Riding bicycles to get around a motorcycle ban
Residents in Yangon’s Dala township have found a way around a junta-imposed ban on the use of motorbikes, electric bikes and sidecars after a local official was killed by motorcycle-riding assailants last year.
Instead, residents are using bicycles and trishaws, three-wheeled passenger carts powered by human pedaling.
The ban was imposed after the May 2022 killing of a junta-appointed administrator in Dala, which lies across the Yangon River from Myanmar’s biggest city.

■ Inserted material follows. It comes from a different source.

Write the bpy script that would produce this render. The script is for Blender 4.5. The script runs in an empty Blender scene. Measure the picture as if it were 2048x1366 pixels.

Each day, more than half of Dala’s 180,000 residents commute into Yangon for work.
This past August, authorities also prohibited the use of e-bikes and sidecars, seeing them as a security risk.
Members of the rebel People’s Defense Forces – ordinary citizens who have taken up arms to fight the junta, which overthrew the civilian government in a 2021 coup – have used motorbikes to kill other local administrators, too.
The motorbikes made it easy for the rebel fighters to get away quickly and navigate Dala’s dark, narrow alleys and streets.
These days, residents corral their bikes in designated areas at the port crossing from Dala to Yangon.
Motorcycle taxi drivers and couriers also have made the switch to trishaws, three-wheeled passenger carts powered entirely by the cyclist.